Por fim, uma história que confirma a tese da Ana Rute,
mas de outra perspectiva. Há quatro anos tive de ir a um funeral e não tinha
onde deixar o meu bebé. Tinha meses, levei-o comigo. A seguir à missa pedi
boleia a um primo, neto do defunto, para Sintra e ele disse que primeiro ia à
cremação. Já referi que odeio cremações? Odeio cremações por várias razões,
sobretudo porque acho que revelam uma falta de fé na sacralidade do corpo,
mesmo depois da morte, e na ressurreição final. Mas para além dessas razões
teológicas, detesto o ambiente dos crematórios, acho sinistro.
Mas fui na mesma, claro, e levei o bebé. E então notei
uma coisa interessante. A presença do bebé tornou toda aquela realidade muito
mais fácil de viver para todos os que estavam presentes.

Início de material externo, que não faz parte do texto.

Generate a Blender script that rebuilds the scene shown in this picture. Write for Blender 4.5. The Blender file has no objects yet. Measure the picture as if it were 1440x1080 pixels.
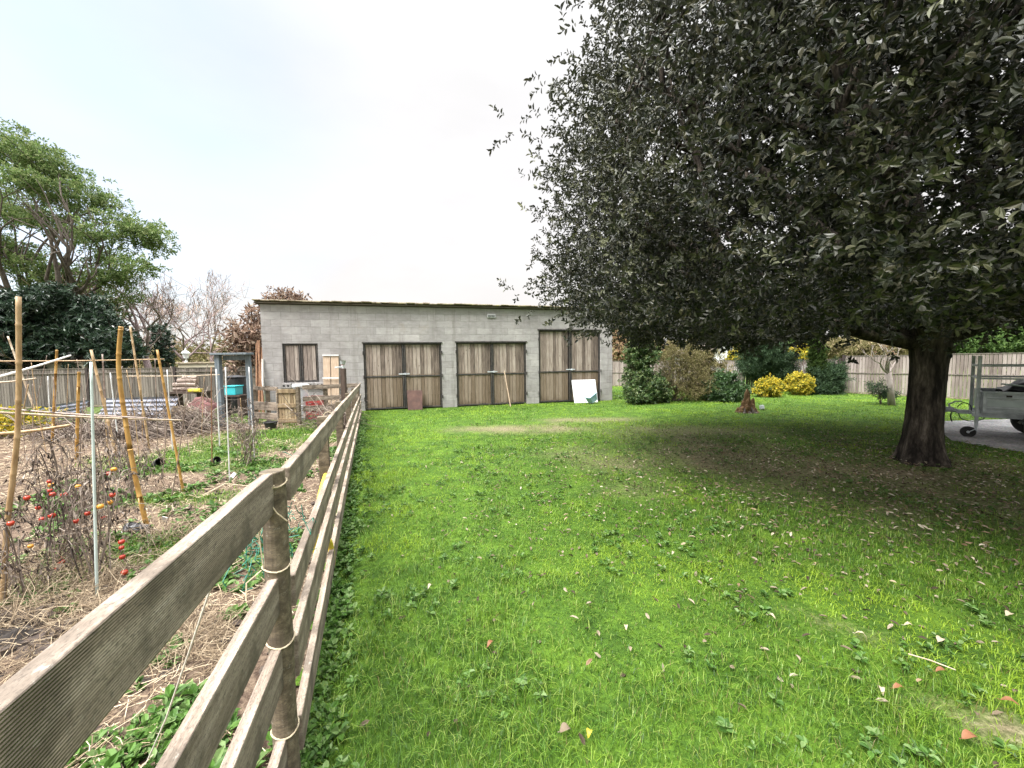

Concentraram-se à
nossa volta, fizeram perguntas, brincaram com ele.
E então percebi que se por um lado é importante as
crianças perceberem que a morte faz parte da vida, indo a funerais, por outro
lado é importante as pessoas nos funerais perceberem que a morte não impera,
mas sim a vida. Nada o demonstra melhor que a abundância de vida das crianças.
Obrigado, Ana Rute, por teres desencadeado esta reflexão.
A Ana Rute respondeu entretanto a algumas das minhas perguntas:
A Ana Rute respondeu entretanto a algumas das minhas perguntas:
1. Deus planeou tudo? - Sim, acredito que Deus é soberano
e que não há nada que não aconteça no mundo que ele não tenha planeado. Não
sendo ele a origem do mal, o mal não é algo que aconteça e que o surpreeenda.
Em Isaías 46.9-10 diz: “Lembrai-vos das coisas passadas da antiguidade: que eu
sou Deus, e não há outro, eu sou Deus, e não há outro semelhante a mim; que
desde o princípio anuncio o que há de acontecer e desde a antiguidade, as
coisas que ainda não sucederam; que digo: o meu conselho permanecerá de pé,
farei toda a minha vontade”.A morte de Jesus na cruz pelos nossos pecados não
foi o plano B de Deus. Foi o plano A desde sempre, por mais confuso que isto
possa parecer, mas é o que a Bíblia me diz e eu acredito, pela fé.
2. Cremação - também não sou a favor, pelos mesmos
motivos que tu. Acredito na ressurreição do corpo e na vida eterna e acho que
um funeral deve ser feito pelo enterro e não pela cremação. Esta é a minha
posição pessoal, mas há muitos evangélicos que praticam a cremação, e eu
respeito. Centrei-me no acto ser "feio" para as crianças, porque lhes
pode fazer impressão verem o corpo com que conviveram ser coberto de terra, e
foi por isso que usei essa expressão.
3. A vida nos funerais - é isso mesmo: a morte não é o
fim, é o princípio.
"E esta é a vontade daquele que me enviou: que eu
não perca nenhum dos que ele me deu, mas os ressuscite no último dia. Porque a
vontade de meu Pai é que todo aquele que olhar para o Filho e nele crer tenha a
vida eterna, e eu o ressuscitarei no último dia".